Requirements: Your task is to copy the listing exactly, with the pictures left out.
##### Working data
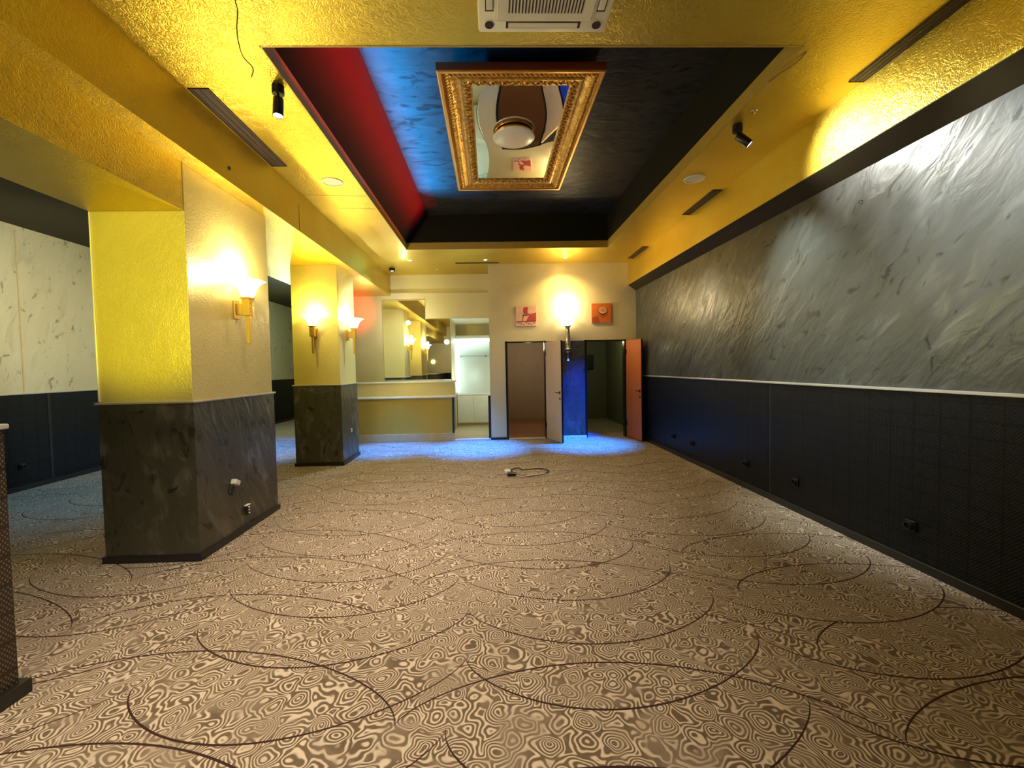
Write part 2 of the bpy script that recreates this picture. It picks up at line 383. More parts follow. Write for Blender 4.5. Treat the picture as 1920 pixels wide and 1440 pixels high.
# left beam and aisle ceiling
bm = bmesh.new(); box(bm, XP, -2.32, YN, Y2, ZB, 4.2)
bl = struct('trim_2', bm, M['gold_ceiling'], 'gold ceiling beam on the left between room and side aisle')
obj('joint_line', B(-2.322, -2.318, 5.442, 5.450, ZB+.002, 3.62), M['wire'], bl)
bm = bmesh.new(); box(bm, -3.95, XP, YN, 16, ZB, 4.2)
struct('ceiling_aisle', bm, M['gold_ceiling'], 'lower gold ceiling over the side aisle')
bm = bmesh.new(); box(bm, XL, -3.95, YN, 16, 3.66, 4.2)
struct('ceiling_recess', bm, M['navy'], 'dark raised ceiling strip beside the left wall')
bm = bmesh.new(); box(bm, XPL, XP, YN, 3.633, 2.90, ZB)
struct('trim_3', bm, M['gold_ceiling'], 'deep gold beam running from the near pillar toward the viewer')
# walls
def dadoed(name, label, boxes, mat, dado=None, rail=None):
    bm = bmesh.new()
    for b in boxes: box(bm, *b)
    w = struct(name, bm, mat, label)
    for b in dado or []: obj('dado_panel', B(*b), M['dado'], w)
    for b in rail or []: obj('chair_rail', B(*b, bev=.004), M['silver_rail'], w)
    return w
wr = dadoed('wall_right', 'dark silver plaster wall on the right over a black woven dado', [(XR, XR+.12, YN, YB+.12, 0, ZC)], M['dark_wall'],
    [(XR-.012, XR, YN, 4.785, 0, 1.325), (XR-.012, XR, 4.815, YB, 0, 1.325)], [(XR-.028, XR, YN, YB, 1.325, 1.348)])
obj('joint_strip', B(XR-.009, XR, 4.785, 4.815, .0, 1.325), M['black'], wr)
struct('baseboard_right', B(XR-.03, XR-.011, YN, YB, 0, .07, bev=.004), M['black'])
wl = dadoed('wall_left', 'mottled beige plaster wall of the side aisle over a dark dado', [(XL-.12, XL, YN, 16, 0, 4.2)], M['mottled'],
    [(XL, XL+.012, YN, 16, 0, 1.325)], [(XL, XL+.026, YN, 16, 1.325, 1.345)])
obj('joint_strip', B(XL+.01, XL+.016, 6.49, 6.53, 0, 1.325), M['black'], wl)
obj('joint_line', B(XL, XL+.006, 6.19, 6.21, 1.345, 3.6), M['plinth'], wl)
struct('baseboard_left', B(XL+.011, XL+.03, YN, 16, 0, .07), M['black'])
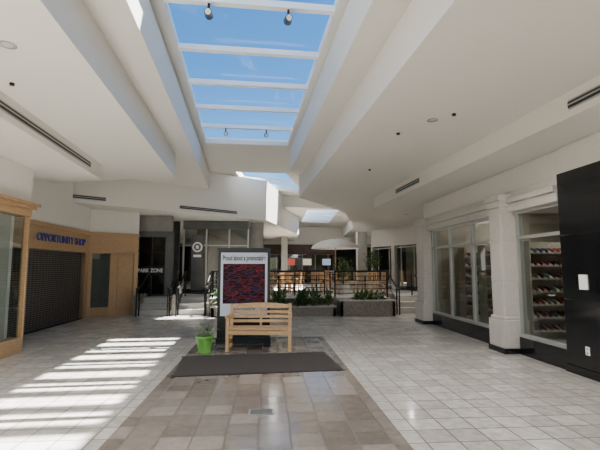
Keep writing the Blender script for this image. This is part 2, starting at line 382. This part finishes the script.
##########
Written answer:
Write part 2 of the bpy script that recreates this picture. It picks up at line 383. More parts follow. Write for Blender 4.5. Treat the picture as 1920 pixels wide and 1440 pixels high.
# left beam and aisle ceiling
bm = bmesh.new(); box(bm, XP, -2.32, YN, Y2, ZB, 4.2)
bl = struct('trim_2', bm, M['gold_ceiling'], 'gold ceiling beam on the left between room and side aisle')
obj('joint_line', B(-2.322, -2.318, 5.442, 5.450, ZB+.002, 3.62), M['wire'], bl)
bm = bmesh.new(); box(bm, -3.95, XP, YN, 16, ZB, 4.2)
struct('ceiling_aisle', bm, M['gold_ceiling'], 'lower gold ceiling over the side aisle')
bm = bmesh.new(); box(bm, XL, -3.95, YN, 16, 3.66, 4.2)
struct('ceiling_recess', bm, M['navy'], 'dark raised ceiling strip beside the left wall')
bm = bmesh.new(); box(bm, XPL, XP, YN, 3.633, 2.90, ZB)
struct('trim_3', bm, M['gold_ceiling'], 'deep gold beam running from the near pillar toward the viewer')
# walls
def dadoed(name, label, boxes, mat, dado=None, rail=None):
    bm = bmesh.new()
    for b in boxes: box(bm, *b)
    w = struct(name, bm, mat, label)
    for b in dado or []: obj('dado_panel', B(*b), M['dado'], w)
    for b in rail or []: obj('chair_rail', B(*b, bev=.004), M['silver_rail'], w)
    return w
wr = dadoed('wall_right', 'dark silver plaster wall on the right over a black woven dado', [(XR, XR+.12, YN, YB+.12, 0, ZC)], M['dark_wall'],
    [(XR-.012, XR, YN, 4.785, 0, 1.325), (XR-.012, XR, 4.815, YB, 0, 1.325)], [(XR-.028, XR, YN, YB, 1.325, 1.348)])
obj('joint_strip', B(XR-.009, XR, 4.785, 4.815, .0, 1.325), M['black'], wr)
struct('baseboard_right', B(XR-.03, XR-.011, YN, YB, 0, .07, bev=.004), M['black'])
wl = dadoed('wall_left', 'mottled beige plaster wall of the side aisle over a dark dado', [(XL-.12, XL, YN, 16, 0, 4.2)], M['mottled'],
    [(XL, XL+.012, YN, 16, 0, 1.325)], [(XL, XL+.026, YN, 16, 1.325, 1.345)])
obj('joint_strip', B(XL+.01, XL+.016, 6.49, 6.53, 0, 1.325), M['black'], wl)
obj('joint_line', B(XL, XL+.006, 6.19, 6.21, 1.345, 3.6), M['plinth'], wl)
struct('baseboard_left', B(XL+.011, XL+.03, YN, 16, 0, .07), M['black'])
Keep writing the Blender script for this image. This is part 2, starting at line 382. This part finishes the script.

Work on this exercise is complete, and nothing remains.